Critique de Blue Boy (Saint-Denis, Inscrit le 28 janvier 2008, - ans) - 5 novembre 2022

Pour leur première collaboration, Nicolas Dumontheuil et Aurélien Ducoudray ont opté pour une fable burlesque haute en couleurs, en prenant pour thème une pratique qui avait cours au temps du Roi Soleil : le « Congrès » ! Méconnue pour la plupart d’entre nous et si saugrenue puisse-t-elle paraître, cette pratique permettait à une épouse d’annuler son mariage pour cause d’impuissance de son époux. Devant une assistance composée de juristes, d’ecclésiastiques (sic !) et de témoins, le mari avait pour obligation de démontrer qu’il avait la capacité d’« honorer » sa conjointe et que son « appareil reproducteur » était en état de marche. Bien sûr, aucun voyeurisme là-dedans (qu’allez-vous chercher, voyons ?), le but étant de favoriser la croissance démographique, comme le préconisaient les textes saints… Pratique odieuse et humiliante s’il en était, le « congrès » aura duré plus de cent ans (en France uniquement !) avant d’être aboli en 1677.

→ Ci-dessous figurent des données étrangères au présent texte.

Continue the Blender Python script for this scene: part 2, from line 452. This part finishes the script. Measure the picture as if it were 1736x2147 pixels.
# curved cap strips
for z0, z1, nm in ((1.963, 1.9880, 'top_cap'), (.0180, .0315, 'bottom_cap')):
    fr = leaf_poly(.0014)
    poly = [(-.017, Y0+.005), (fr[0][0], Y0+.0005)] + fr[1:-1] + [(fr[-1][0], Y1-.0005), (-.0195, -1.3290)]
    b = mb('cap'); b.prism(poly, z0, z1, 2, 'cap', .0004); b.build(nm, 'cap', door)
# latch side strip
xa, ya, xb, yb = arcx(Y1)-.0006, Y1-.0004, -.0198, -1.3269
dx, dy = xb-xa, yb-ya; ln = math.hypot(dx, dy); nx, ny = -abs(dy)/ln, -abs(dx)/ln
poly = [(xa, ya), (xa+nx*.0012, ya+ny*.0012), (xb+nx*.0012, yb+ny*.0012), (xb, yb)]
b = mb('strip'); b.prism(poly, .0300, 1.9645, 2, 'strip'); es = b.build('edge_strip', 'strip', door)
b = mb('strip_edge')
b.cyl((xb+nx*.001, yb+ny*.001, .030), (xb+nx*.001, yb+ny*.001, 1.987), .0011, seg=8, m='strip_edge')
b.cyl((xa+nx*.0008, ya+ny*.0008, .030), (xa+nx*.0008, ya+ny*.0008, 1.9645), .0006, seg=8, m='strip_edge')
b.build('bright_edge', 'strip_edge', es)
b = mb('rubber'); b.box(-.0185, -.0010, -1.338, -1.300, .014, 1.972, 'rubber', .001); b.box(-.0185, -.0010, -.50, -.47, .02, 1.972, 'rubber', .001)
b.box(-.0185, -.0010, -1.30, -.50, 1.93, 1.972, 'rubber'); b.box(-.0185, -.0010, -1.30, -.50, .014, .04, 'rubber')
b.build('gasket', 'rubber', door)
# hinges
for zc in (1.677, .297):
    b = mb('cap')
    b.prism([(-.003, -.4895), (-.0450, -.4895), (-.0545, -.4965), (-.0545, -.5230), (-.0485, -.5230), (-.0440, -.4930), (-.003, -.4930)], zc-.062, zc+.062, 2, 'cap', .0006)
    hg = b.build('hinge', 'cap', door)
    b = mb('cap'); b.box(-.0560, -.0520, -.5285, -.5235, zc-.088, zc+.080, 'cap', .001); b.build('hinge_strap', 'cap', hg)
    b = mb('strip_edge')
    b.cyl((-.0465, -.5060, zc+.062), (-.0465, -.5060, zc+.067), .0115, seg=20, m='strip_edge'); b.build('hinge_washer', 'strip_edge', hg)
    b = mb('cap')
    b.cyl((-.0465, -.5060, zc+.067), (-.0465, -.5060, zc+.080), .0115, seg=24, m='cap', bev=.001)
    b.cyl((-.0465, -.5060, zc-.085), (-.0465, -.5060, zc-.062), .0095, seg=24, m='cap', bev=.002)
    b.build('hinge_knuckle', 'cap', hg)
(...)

A la lecture de l’ouvrage, on sent bien que les auteurs se sont emparés du sujet avec une certaine jubilation. Aurélien Ducoudray nous sert un scénario coquin qui suscite nos interrogations tout au long du livre : le pauvre Comte de Dardille retrouvera-t-il sa vigueur sexuelle grâce à l’intervention avisée de son ami « membré », dit « le Marquis » ? Celui-ci, persuadé qu’il peut redresser… la situation, va accompagner le Comte dans des hauts lieux de perdition prévus pour rendre sa « raideur » à un mort, tout raide soit-il déjà… Pour les textes, Ducoudray a pris un soin tout particulier à respecter le beau langage de l’époque tout en le rendant compréhensible au lecteur du XXIe siècle, se payant même le luxe de produire des rimes… Aurait-il convoqué les muses de Molière ? En tout cas, cet auteur excelle l’art des pieds et des versets, nous rappelant — au cas où on l’aurait oublié —, que la langue française est la plus belle du monde…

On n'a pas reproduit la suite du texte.